Helen has A Day because she realizes her dad and Jenny don’t really need her help with the sheep, and now Jenny is tight with the Women’s Lady Army girl, Doris. When Doris and Helen meet, they immediately have more chemistry than James and Helen ever have. Clearly, the show isn’t going to go in that direction, but Doris is super-putting out 1940s-gay-lady vibes. Then it seems like she’s maybe closer to Jenny’s age. Jenny (who is now wearing a snood) tells Helen she’s thinking of moving to London. She could get a job in a shop. Helen tells her dad that if you chop Jenny in half, it’ll say farmer. Is this an expression in northern England? It’s very evocative. But oddly violent?
At this point, I was very certain that Jenny and Doris were gay for each other, and Jenny had changed her love-of-the-farm ways so she and Doris could be together in London and its denser population of gays. Finally, there would be a gay story line on All Creatures Great and Small, the least gay show on television. When Jenny and Doris decide to ride horses together, I was like, “Ah, here we are, the scene where they discuss how gay they are for each other.” But instead, an airplane spooks Doris’s horse, and James and Richard have to come to check out the horse after it goes lame, and then Doris flirts with Richard. With Richard! What? You all are wasting this opportunity. Jenny and Doris are even in a forest together! A very gay place to be! But fine, I guess we can’t have nice things, i.e., women in snoods kissing each other while herding sheep.
We can, however, have more bonding activities between Mrs. Hall and Siegfried. Mrs. Hall finds a crying dog by the stream and brings Siegfried out to look at it. The dog ingested poison, and despite Siegfried’s efforts, it dies. Then we discover that the dog (Bingo) is Mr.
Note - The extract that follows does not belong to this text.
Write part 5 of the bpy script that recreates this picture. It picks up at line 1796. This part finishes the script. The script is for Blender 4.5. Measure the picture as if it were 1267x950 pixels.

Bosworth’s! Nooo. It was already sad, and then we find out Bingo was Bosworth’s only friend. Bosworth talks to Siegfried about how alike they are, making peace with having a vocation and not a family. Siegfried is discomfited by the idea that he is similar to Bosworth because Bosworth is officious and quarrelsome, two things Siegfried could, of course, never be.
Later, Siegfried queries Mrs. Hall as to this potential similarity. After calling them practically twins (a joke!), she tells Siegfried that he hasn’t given up on life like Bosworth. Also, he has a chosen family. A family that now includes three dogs and a baby that can be in front of the fire while everyone sits in cozy armchairs and then eats pie. This is the future that liberals want. Also, who gets the pie out of the oven? Siegfried! Wearing an apron for some reason, despite not having made the pie. But he’s helping out while Mrs. Hall has to be out and about on her rounds, and that is some A+ work. Siegfried has decided to be more open to change and embrace adaptability. Hurray!
As we leave our beloved family, Mr. Bosworth knocks and yells at them to put that light out. The curtains are open again, and Siegfried incurs a fine of one pound. “Rules are rules. More than my job’s worth, Mr. Farnon.” “You’re a volunteer!” They continue bickering while everyone left at the table toasts to things that never change.